Everyone Needs It
A friend of mine approached me recently needing to communicate something she was frustrated about in regards to our friendship. It’s a friend I trust, so the words fell graciously and I was able to sort through and discover truth: at the root of her disappoint was my lack of affirmation. She wasn’t seeking it. But even when we don’t seek or expect affirmation, we may still experience the consequences of not receiving it. These consequences surface as insecurity or resentment or feeling undervalued.
The absence of grace-filled words is just as powerful as a sharp tongue intended to hurt.

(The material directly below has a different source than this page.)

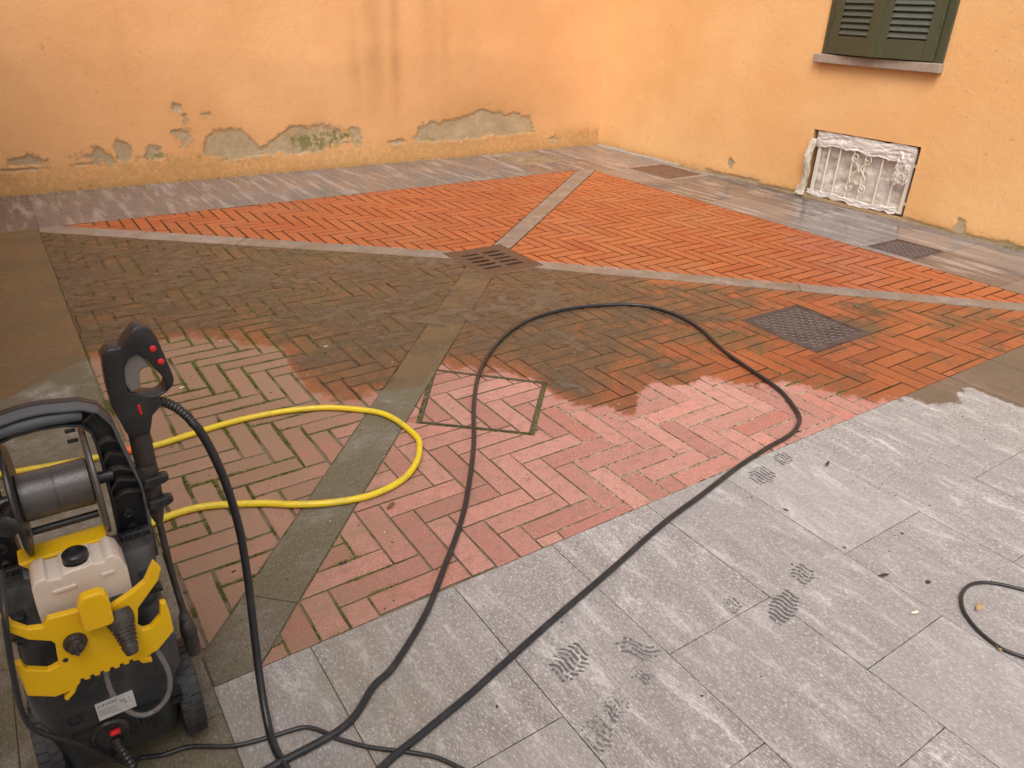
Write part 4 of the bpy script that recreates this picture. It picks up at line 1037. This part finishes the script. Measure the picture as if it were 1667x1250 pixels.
# ------------------------------------------------------------------ hoses and cables
M_HOSE = plain('black_rubber_hose', (.020, .021, .024), .34, .35, .12, 90)
M_HOSE2 = plain('dusty_rubber_hose', (.030, .027, .026), .42, .4, .15, 90)
hp_ = [(.205, 1.387, .748), (.215, 1.385, .728), (.232, 1.388, .67), (.251, 1.400, .57), (.262, 1.403, .45), (.260, 1.392, .32), (.248, 1.358, .19), (.235, 1.312, .085), (.224, 1.249, .024), (.219, 1.188, .0105), (.224, 1.10, .0105),
       (.22, .98, .0105), (.12, .90, .0105), (.03, .97, .0105), (.05, 1.08, .0105), (.12, 1.125, .0105)]
lp = [(.189, 1.146), (.37, 1.158), (.476, 1.224), (.539, 1.252), (.687, 1.369), (.813, 1.494), (.976, 1.665), (1.106, 1.825), (1.263, 2.059), (1.411, 2.308), (1.582, 2.538), (1.771, 2.733), (1.981, 2.889), (2.192, 2.97), (2.453, 2.987), (2.7, 2.914), (2.834, 2.807),
      (2.892, 2.627), (2.862, 2.418), (2.754, 2.153), (2.702, 1.939), (2.65, 1.741), (2.567, 1.596), (2.498, 1.528), (2.384, 1.471), (2.212, 1.451), (2.001, 1.42), (1.755, 1.368), (1.536, 1.322), (1.229, 1.237), (.972, 1.165), (.778, 1.112), (.652, 1.081), (.517, 1.046), (.395, 1.014), (.26, .95), (.10, .82), (-.05, .70), (-.2, .55)]
def zc(x, y): return .0105
M_HOSE = dusty('black_rubber_hose', (.018, .019, .022), .30, (.11, .095, .08), .18)
M_CORD = dusty('black_cord', (.022, .023, .026), .38, (.11, .095, .085), .18)
rj = random.Random(4)
lp = [(x + rj.uniform(-.004, .004), y + rj.uniform(-.004, .004)) for x, y in lp]
hose_pts = spline(hp_ + [(x, y, .0105) for x, y in lp], 7)
tag(MB().tube(hose_pts, .0090, 12).make('pressure_hose', M_HOSE, None, True), 'thick black pressure hose hanging from the gun and looping over the bricks', 'hose')
yl = [(-.30, 2.72), (-.189, 2.70), (-.138, 2.686), (-.064, 2.672), (.067, 2.653), (.246, 2.640), (.38, 2.655), (.517, 2.663), (.638, 2.668), (.754, 2.648), (.866, 2.605), (.95, 2.555), (1.042, 2.46), (1.085, 2.382), (1.1, 2.278), (1.093, 2.187), (1.067, 2.116), (1.021, 2.047), (.955, 1.991), (.882, 1.961), (.807, 1.948), (.744, 1.954), (.649, 1.984), (.56, 2.026), (.478, 2.084), (.393, 2.135), (.324, 2.166), (.25, 2.173), (.147, 2.165), (.06, 2.12), (0, 2.02), (-.03, 1.9)]
M_YHOSE = dusty('yellow_hose', (.74, .55, .02), .34, (.36, .27, .10), .45)
yl = [(x + rj.uniform(-.004, .004), y + rj.uniform(-.004, .004)) for x, y in yl]
gh_ = empty('garden_hose'); tag(gh_, 'yellow garden hose curving over the dry bricks behind the washer', 'hose')
yp = spline([(x, y, .0125) for x, y in yl] + [(-.04, 1.75, .03), (-.045, 1.62, .12), (-.045, 1.56, .18)], 7)
MB().tube(yp, .0118, 12).make('hose_pipe', M_YHOSE, gh_, True)
m_ = MB(); m_.lathe((.185, 2.646, .0135), (1, -.04, 0), [(-.03, .0125), (-.028, .0155), (0, .0165), (.02, .0155), (.022, .0128)], 16); m_.make('hose_coupling', plain('orange_coupling', (.75, .13, .03), .4, .05), gh_, True)
cb = [(-.150, 1.30, .60), (-.157, 1.222, .571), (-.1685, 1.216, .494), (-.176, 1.214, .425), (-.181, 1.214, .366), (-.178, 1.216, .317), (-.160, 1.220, .278), (-.136, 1.226, .238), (-.106, 1.240, .178), (-.078, 1.268, .095), (-.055, 1.30, .030), (-.03, 1.318, .0075), (.009, 1.302, .0065), (.064, 1.291, .0065), (.144, 1.243, .0065), (.219, 1.222, .0065), (.286, 1.208, .0065), (.309, 1.191, .0065), (.328, 1.166, .0065), (.341, 1.142, .0068), (.395, 1.08, .0065), (.459, 1.025, .0065), (.51, .976, .0065), (.542, .924, .0065), (.58, .858, .0065), (.64, .70, .0065), (.66, .5, .0065)]
tag(MB().tube(spline(cb, 7), .0052, 10).make('electric_cable', M_CORD, None, True), 'thin black cable hanging from the washer bracket and running under the hose', 'cable')
cr = [(2.40, .36), (2.32, .43), (2.261, .488), (2.231, .53), (2.197, .579), (2.158, .613), (2.109, .628), (2.05, .619), (1.996, .588), (1.962, .548), (1.942, .505), (1.935, .453), (1.954, .404), (1.973, .363), (2.02, .29), (2.12, .22)]
tag(MB().tube(spline([(x, y, .006) for x, y in cr], 7), .0052, 10).make('electric_cable', M_CORD, None, True), 'loop of thin black cable lying on the grey tiles at the right edge', 'cable')

# ------------------------------------------------------------------ moss, crumbs, leaves, footprints
def blade_cloud(name, spots, mat, hgt, per, spread, seed):
    rr = random.Random(seed); vs, fs = [], []
    for x, y, sz in spots:
        for k in range(per):
            a = rr.uniform(0, 6.283); r = rr.uniform(0, spread) * sz; px, py = x + r * math.cos(a), y + r * math.sin(a)
            b_ = rr.uniform(0, 6.283); w_ = rr.uniform(.0014, .0036) * sz; h = rr.uniform(.4, 1) * hgt * sz; lx, ly = rr.uniform(-.004, .004) * sz, rr.uniform(-.004, .004) * sz
            n = len(vs); vs += [(px - w_ * math.cos(b_), py - w_ * math.sin(b_), -.006), (px + w_ * math.cos(b_), py + w_ * math.sin(b_), -.006), (px + lx, py + ly, -.004 + h)]; fs.append((n, n + 1, n + 2))
    return link(name, mesh(name, vs, fs), mat, kind='stuff')
def mat_moss():
    s = NT('moss'); n1 = s.noise(90, 3, .6); n2 = s.noise(5, 4, .6)
    c = s.mix(s.map(n1, .3, .7), (.085, .105, .020), (.30, .30, .07)); c = s.mix(s.map(n2, .45, .65, 0, .8), c, (.17, .135, .055))
    return s.out(c, .95)
M_MOSS = mat_moss()
spots = []
for pp in joints:
    for i in range(len(pp)):
        a, b_ = pp[i], pp[(i + 1) % len(pp)]; l = math.hypot(b_[0] - a[0], b_[1] - a[1])
        if l < .01: continue
        nx, ny = (b_[1] - a[1]) / l, -(b_[0] - a[0]) / l
        for k in range(int(l / .007)):
            t = random.random(); x, y = a[0] + (b_[0] - a[0]) * t + nx * .004, a[1] + (b_[1] - a[1]) * t + ny * .004
            ss_ = x * HY - y * HX; left_ = min(1, max(0, (.25 - ss_) / 1.2))
            v = 1.5 * float(fbm(x * 3.1, y * 3.1, 3, 4)) + .8 * float(fbm(x * 13, y * 13, 2, 6)) + left_ * .55 - .42
            tt_ = x * HX + y * HY - float(np.interp(ss_, [q[0] for q in SHORE], [q[1] for q in SHORE]))
            if tt_ > .06 and random.random() < .72: continue
            if v > .16: spots.append((x, y, min(1.25, .5 + v)))
for gx_, gy_, rr2, n in ((.17, 3.62, .11, 420), (.88, 2.46, .07, 150), (.70, 2.48, .05, 90), (.45, 3.0, .06, 60), (.33, 1.50, .05, 70), (.30, 1.66, .04, 60), (.60, 3.1, .05, 60), (4.55, 1.46, .05, 40)):
    for k in range(n):
        a = random.uniform(0, 6.283); r = rr2 * math.sqrt(random.random()) * (1 + .5 * float(fbm(math.cos(a) * 2, math.sin(a) * 2, 2, 3))); spots.append((gx_ + r * math.cos(a) * 1.4, gy_ + r * math.sin(a), random.uniform(.5, 1.0)))
e_ = edges_in(TRAY, 0); tp = ccw(TRAY)
for i in range(4):
    a, b_ = tp[i], tp[(i + 1) % 4]
    for k in range(130):
        t = random.random(); spots.append((a[0] + (b_[0] - a[0]) * t + random.gauss(0, .006), a[1] + (b_[1] - a[1]) * t + random.gauss(0, .006), random.uniform(.5, .95)))
print('moss spots', len(spots))
random.shuffle(spots); spots = spots[:15000]
blade_cloud('moss', spots, M_MOSS, .0072, 11, .010, 3)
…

I’m thankful for the honesty of my friend. And I love these moments. The ones that draw out truth. The ones that reveal a weakness in me. The ones that lead to restoration and deeper trust.
Then tonight, we put the two Littles to sleep, and circled the table to play Settlers of Catan with the three Bigs. In between laughter and strategies, Connor slipped in a little rap he’s been practicing. His older brother chimed in and Connor quickly pointed out how Luke wasn’t as good as he was.
I stopped the game. Because these are the moments we really need to be playing.
I looked Connor in the eye and went right to the truth of it: You said that because you feel insecure about your abilities and skills. But pointing out the inabilities of others won’t make you better at what you do.
The truth set him free and he quickly opened his heart for his family to see. But I’m not the best at anything. Luke is always better. And just when I’m getting good at something, a brother or cousin ends up learning it better than me.
Ouch! This hurts a mama’s heart. It uproots the deep love I have for this child and makes me want to lavish it upon him.
We all got more focused. Not on the game, but on the one fighting back tears.
You are good at so many things I told him. Like what? He asked. I paused to consider my words carefully but he jumped to a conclusion. See! You can’t think of anything.
Again, my heart panged. Connor, it is good to have skills and abilities and talents, but what I want you to know in this moment is what matters most: who you are.
And as if we had strategized in secret, Mark skips not a beat and looks at Connor. You are so good at loving people. We all nod in agreement. A smile turns on his face.
Truth be told, his insecurities are rooted in reality. Most of ours are. It takes more effort for Connor to learn something. Things don’t come natural for him. And this has been reinforced for the past 10 years by the easy victories of his old brother and the trial and error of his own efforts.
This is hard to watch as parents. We encourage him and help him find things he is good at, but insecurities have a way of dominating. Of telling us lies. Of distracting us from truth. Of clouding our perspective.
In this moment, we wanted Connor to know – not what he is good at – but what he’s been created for: to love and be loved.
We took time to affirm his spirit and recognize the strengths of his heart. Because what really feeds our soul is the affirmation of our character and spirit.
I go to bed tonight with these stories engrained on my heart and they are teaching me about my words.
I consider how I’m not very generous with my words of affirmation. How I tend to think wonderful things about friends and loved ones and even strangers…..but I never speak them out loud.
I consider how my own insecurities keep me from acknowledging the strengths of others.
I consider how I’ve felt when people, especially those close to me, withhold affirmation or inadvertently don’t offer it.
I consider how we all probably assume someone else has given affirmation to the one deserving it, so we don’t need to.
I consider how confident people look like we don’t need affirmation…but how we all most definitely do.
I consider the people I know who are generous with their acknowledgments and words of affirmation. People like my husband and Sean Stockman and Dalaina Harrell and Kristan Shields. Thank you for your example.
I consider how increased affirmation would heal many wounds.
I consider how daddies need to be affirming their children often.
I consider how most of us are terrible receivers of affirmation.
And these considerations of my heart lead me to a fuller understanding: Genuine affirmation begins with God.
When we feel affirmed and valued by our Creator, we begin to appreciate his creative work in us – what we look like, our talents and gifts. It is through this acceptance and love of ourselves that we are able to genuinely receive the whole of others – their flaws, their irritations, their inabilities, their gifts, their uniqueness, their talents, their beauty.
May we learn to acknowledge one another in ways that overcome our insecurities and heal our wounds. In ways that honor God’s creative work in each other. In ways that satisfy our spirits, rather than feed our flesh.
May our lips speak words that inspire and encourage, acknowledge and heal. May they be intentional and generous, thoughtful and genuine.
Offer affirmation to someone today. Don’t hold back. Or save it for another day. Or only give it to those who look like they need it or those who are easy to speak it to. Let your words of grace fall like rain. Everyone needs it.